Elements of Dihedral Groups

Question

Is there an elegant way of showing that the elements of a dihedral group are only rotations and reflections? Specifically, I'm having trouble convincing myself that a composition of a rotation and a reflection must always result in either a rotation or reflection.

Answer 1

One can show that for integers $n > 1$ the (matrix) subgroup $G \leq GL(2, \Bbb R)$ with elements $$\pmatrix{\frac{\cos 2 \pi k}{n} & \mp\frac{\sin 2 \pi k}{n} \\ \frac{\sin 2 \pi k}{n} & \pm\frac{\cos 2 \pi k}{n}}$$ is isomorphic to the dihedral group $D_{2n}$ of order $2n$. (Hence the map $D_{2 n} \to GL(2, \Bbb R)$ is a faithful representation of $D_{2n}$.) In particular, this is actually a subgroup of the orthogonal group $O(2, \Bbb R)$, and so the elements of this group can be identified by with the linear transformations of the plane that preserve the standard inner product; these are precisely the rotations (given by taking $\pm$ to be $+$ in the above) and the reflections ($-$).

With this representation in hand, it's easy to check (either directly, by multiplying generic elements of $G$, or using that $\det G \to \Bbb R^*$ is a group homomorphism) that the product of a rotation and a reflection (in either order) is a reflection.

Answer 2

Here is a somewhat more synthetic answer to the question.

Given a rotation $f \in \text{Isom}(\mathbb{E}^2)$ and a reflection $g \in \text{Isom}(\mathbb{E}^2)$, it is not generally true that the composition $g \circ f$ is a pure reflection.
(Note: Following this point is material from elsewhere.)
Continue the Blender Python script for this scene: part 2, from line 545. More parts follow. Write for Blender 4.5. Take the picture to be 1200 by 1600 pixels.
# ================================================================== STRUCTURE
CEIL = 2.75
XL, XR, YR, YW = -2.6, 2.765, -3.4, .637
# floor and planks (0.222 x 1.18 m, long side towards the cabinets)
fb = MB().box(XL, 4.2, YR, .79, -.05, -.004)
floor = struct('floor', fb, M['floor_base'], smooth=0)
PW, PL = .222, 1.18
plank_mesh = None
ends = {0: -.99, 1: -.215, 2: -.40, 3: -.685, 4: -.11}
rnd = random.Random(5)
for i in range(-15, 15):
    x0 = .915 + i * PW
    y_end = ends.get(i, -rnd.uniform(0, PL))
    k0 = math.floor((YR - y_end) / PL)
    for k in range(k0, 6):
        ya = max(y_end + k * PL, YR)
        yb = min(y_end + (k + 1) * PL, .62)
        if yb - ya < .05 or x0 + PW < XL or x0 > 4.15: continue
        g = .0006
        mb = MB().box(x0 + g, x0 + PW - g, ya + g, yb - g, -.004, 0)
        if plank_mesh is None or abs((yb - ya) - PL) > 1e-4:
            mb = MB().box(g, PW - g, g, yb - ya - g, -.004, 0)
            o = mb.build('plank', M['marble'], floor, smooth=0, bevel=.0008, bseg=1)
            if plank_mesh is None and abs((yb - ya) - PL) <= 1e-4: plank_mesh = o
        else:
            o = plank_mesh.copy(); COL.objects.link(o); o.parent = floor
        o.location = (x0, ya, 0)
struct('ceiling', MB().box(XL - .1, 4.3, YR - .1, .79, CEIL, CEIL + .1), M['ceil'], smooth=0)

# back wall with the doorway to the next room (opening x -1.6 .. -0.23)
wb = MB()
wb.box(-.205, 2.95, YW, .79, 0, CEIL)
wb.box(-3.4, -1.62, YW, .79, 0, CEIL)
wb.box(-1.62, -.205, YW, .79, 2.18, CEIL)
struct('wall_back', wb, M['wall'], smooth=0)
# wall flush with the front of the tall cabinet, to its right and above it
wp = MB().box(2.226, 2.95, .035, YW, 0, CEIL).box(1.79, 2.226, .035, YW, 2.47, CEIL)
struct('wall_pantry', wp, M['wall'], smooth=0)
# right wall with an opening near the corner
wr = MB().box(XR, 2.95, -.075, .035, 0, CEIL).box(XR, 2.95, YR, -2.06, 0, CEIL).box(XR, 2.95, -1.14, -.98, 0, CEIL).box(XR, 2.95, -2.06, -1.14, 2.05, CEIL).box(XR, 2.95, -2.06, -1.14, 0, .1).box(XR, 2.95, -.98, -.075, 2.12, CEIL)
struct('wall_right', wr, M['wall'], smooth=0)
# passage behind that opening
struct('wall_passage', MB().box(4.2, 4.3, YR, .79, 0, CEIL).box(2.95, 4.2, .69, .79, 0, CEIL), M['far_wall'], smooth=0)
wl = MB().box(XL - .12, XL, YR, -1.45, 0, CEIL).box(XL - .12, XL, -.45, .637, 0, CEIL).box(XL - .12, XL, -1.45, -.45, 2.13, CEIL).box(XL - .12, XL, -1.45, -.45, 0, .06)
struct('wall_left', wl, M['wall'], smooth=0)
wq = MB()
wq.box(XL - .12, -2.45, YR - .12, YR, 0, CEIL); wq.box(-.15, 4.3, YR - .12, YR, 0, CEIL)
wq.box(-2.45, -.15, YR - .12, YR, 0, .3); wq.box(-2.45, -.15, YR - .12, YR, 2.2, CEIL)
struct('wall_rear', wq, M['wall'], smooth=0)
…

That composition is either a pure reflection or a glide reflection, and the latter occurs if and only if $f$ is a rotation through angle $\pi$ and its center of rotation does not lie on the reflection line of $g$. But that cannot happen if $f,g$ are elements of a standard dihedral subgroup of $\text{Isom}(\mathbb{E}^2)$, because all elements of the subgroup share a common fixed point.